Journaling with Pints
I have visited Irish pubs with creative media students, asking them to observe and write about what they see, hear, feel, and smell. These are important skills because few creative multimedia students begin their studies with the ability to check out their immediate environments. I think it's important to stop and try the analog journaling thing, and I try to sketch a note, not just write down a thought. It's also important to sit down at regular intervals to annotate ideas.
Ideas have short shelf lives because we can forget them even before starting in on our second pint. I take audio notes and also spend time doodling with ideas. "Book them," advised Mick Wilson the art cynic. So I take notes and I take inspiration from Leonardo da Vinci, arguably history's most famous note-taker. I have a copy of sketches from one of his notebooks, sketches on nature, art, engineering, and architecture. Back home on the east coast of the US as a high school student, I thumbed through a few of Thomas Edison's scruffy notebooks. I learned by looking at these samples of work.

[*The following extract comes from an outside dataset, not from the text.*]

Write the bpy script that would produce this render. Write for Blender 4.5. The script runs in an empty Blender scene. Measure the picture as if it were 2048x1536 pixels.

From IdeaSpotting comes some other thoughts about better design through reflective thought.
- Canadian designer Bruce Mau says, "The single most necessary device for me is a notebook. I just plow through notebooks."
- Gail Anderson, Rolling Stone alumna and current SpotCo art director, calls herself a note-taker and language observer. "I love making notes about type I've seen on store signs or on sides of buildings," she says.
- Note-taking gives the creative process time to breathe, says Erin Whelan, Real Simple art director. "I love recording really out-there ideas," she says. "It's so great to start at crazy places and then reach middle-ground, smart solutions."
- Eva Maddox, principal of Perkins + Will, has a journal in hand when she travels, but not for writing. "I draw," she says. "I draw at least one picture in my journal each day."